In these countries, subscribing to content is commonplace and a large revenue source for the providers who face continuing competitive pressure on the price of regular voice and data services.

So where is it going...? It is clear that while the U.S. may be behind, the world is watching to see if our proposed ad model will work. Logic sais it will as we accept sponsored programming in other forms of media. But not so fast, phones are different. For one thing, our time is very limited with this device and even if it allows us to get content for free, do we have enough idle time to watch that commercial or sponsored message too? My guess is not. Which leads me to believe the rest of the word has it right on this device and we are barking up the wrong tree.

It does not mean that sponsors cannot participate. Carrier services are a commodity. This is clear by constant price wars and ill-backed claims of better networks. Proprietary content may be the only thing to separate one carrier from another in the future.

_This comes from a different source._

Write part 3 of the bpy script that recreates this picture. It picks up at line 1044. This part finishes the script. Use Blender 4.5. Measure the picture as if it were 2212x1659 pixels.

ESPN actually had it right despite their mobile phone failure. If I am a sports nut, I might just gravitate to one carrier over another for the best sports content. The mistake ESPN made was trying to actually get into the phone business rather than having their content exclusively integrated with one carrier.

Brands need to find ways to form relationships with consumers in inventive ways on these devices. Providers need to work with brands and content creators to secure proprietary content for their networks or face being placed in the same commoditized marketplace they are in now. Both need to bring us content of value, or we won't be willing to pay for it.